New York, in 1937 filmed on Kodachrome by an unknown cameraperson. Here is a gentle gaze on the city, sharing the details of daily life for a certain privileged section of society. Plenty is missing from this odd document, the racism, segregation and poverty is invisible. It is a truly lopsided view, but the steam is still steam. The city lights still blink at night, in an odd and magic rhythm. This is a film made by a rich person, maybe a kind one. It is impossible to know. Nothing but the pictures can tell us what thought went into this rare document. 

The servants, the hookers, the immigrants and the gangs are curiously missing, but here is the city, buildings reaching through tall shadows. Fog and smoke, concrete and asphalt, neon and some sense of possibility. 



I took a picture on 5th Avenue over a year ago of steam and taxis, traffic and steel and glass. Why did I take it? This is my New York. A tiny little sliver. A half breath. 

But there is a flag in this picture, draped in shadow. This is how I see the country. Life, liberty and the pursuit of happiness are far in the background, an afterthought. The steam and the taxi are more important somehow. Pollution and commerce, or more simply put - our modern world. 
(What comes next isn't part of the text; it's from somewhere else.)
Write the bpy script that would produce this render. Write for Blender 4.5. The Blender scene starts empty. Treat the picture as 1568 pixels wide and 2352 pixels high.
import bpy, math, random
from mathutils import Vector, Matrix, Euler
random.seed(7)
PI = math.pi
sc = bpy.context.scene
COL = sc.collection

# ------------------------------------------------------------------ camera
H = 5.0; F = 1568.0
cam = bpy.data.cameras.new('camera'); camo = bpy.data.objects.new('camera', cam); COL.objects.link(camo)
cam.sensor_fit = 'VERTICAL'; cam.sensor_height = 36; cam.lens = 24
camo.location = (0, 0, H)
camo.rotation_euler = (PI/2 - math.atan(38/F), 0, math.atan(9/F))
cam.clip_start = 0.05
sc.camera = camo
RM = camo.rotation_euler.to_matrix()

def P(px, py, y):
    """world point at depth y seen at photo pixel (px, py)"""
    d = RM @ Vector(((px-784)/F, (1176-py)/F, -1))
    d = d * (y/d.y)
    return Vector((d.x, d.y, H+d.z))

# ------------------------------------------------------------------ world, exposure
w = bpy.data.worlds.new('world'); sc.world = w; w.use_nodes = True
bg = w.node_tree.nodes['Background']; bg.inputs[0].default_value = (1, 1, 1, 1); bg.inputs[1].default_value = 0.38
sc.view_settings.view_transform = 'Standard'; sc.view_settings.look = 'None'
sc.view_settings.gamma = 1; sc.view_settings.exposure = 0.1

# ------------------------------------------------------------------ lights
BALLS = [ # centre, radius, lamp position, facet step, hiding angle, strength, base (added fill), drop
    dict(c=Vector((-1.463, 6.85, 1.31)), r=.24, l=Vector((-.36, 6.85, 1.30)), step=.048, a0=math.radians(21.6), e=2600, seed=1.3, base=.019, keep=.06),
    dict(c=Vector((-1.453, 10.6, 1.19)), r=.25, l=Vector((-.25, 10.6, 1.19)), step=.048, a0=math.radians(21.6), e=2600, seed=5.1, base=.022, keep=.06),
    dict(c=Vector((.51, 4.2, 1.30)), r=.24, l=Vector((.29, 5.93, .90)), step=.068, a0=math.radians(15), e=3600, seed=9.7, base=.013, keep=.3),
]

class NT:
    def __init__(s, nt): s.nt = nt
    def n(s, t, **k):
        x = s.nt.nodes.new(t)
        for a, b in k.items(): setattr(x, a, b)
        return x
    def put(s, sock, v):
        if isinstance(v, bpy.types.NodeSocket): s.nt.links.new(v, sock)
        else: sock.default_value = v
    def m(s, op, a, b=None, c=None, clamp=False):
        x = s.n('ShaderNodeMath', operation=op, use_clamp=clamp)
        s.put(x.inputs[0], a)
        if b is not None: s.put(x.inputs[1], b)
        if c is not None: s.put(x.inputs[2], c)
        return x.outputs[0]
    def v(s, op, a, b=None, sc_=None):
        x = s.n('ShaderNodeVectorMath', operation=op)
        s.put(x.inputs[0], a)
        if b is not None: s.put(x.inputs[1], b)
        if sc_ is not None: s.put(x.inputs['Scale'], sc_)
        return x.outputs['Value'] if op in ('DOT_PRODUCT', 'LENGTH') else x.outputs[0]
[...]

But who will see this picture? A handful of followers, maybe someday in a book if I can find the means to publish it without costing an arm and a leg. Chances are, my image will live in obscurity. I accepted that reality a long time ago. As artists grow more and more into brands, and personalities, as their work fits neatly into categories, fueled by hashtags and cliques I just wander on my own. How many times did someone chime in, leaning into my ear to say "You know, it's very hard to get attention for work like this. It's just not very commercial." I always nodded. When I was younger, I thought that this made me something fancy like a maverick or a rebel. Now I just understand it is the only way I can work. I either create this way, or stop creating all together and open up that pasta place. The world always needs good pasta.  

This odd film, this Kodachrome document - did the makers ever imagine it would be seen by 2 million people? I am sure they did not. Could this image of mine resurface in 90 years and mean something to people from generations that have yet to be born? Anything is possible. On the one hand, obscurity is the price of freedom- that choice to create outside of the commercial expectations, the genres, the tried-and-true. On the other hand, outsider art, primitive work, cave paintings and everything else somehow finds an audience by some crazy logic. 

So yes, to steam and fedoras. Yes, to flags in shadows. Yes to whatever is significant to you, no matter how unpopular or obscure it may seem. Life is long. The work somehow survives, resurrected by strangers that have yet to be born. We make our own problems, and keep them healthy and alive, chewing at the backs of our heels, throwing shadows over our most original ideas. 

Obscurity is the price of this freedom.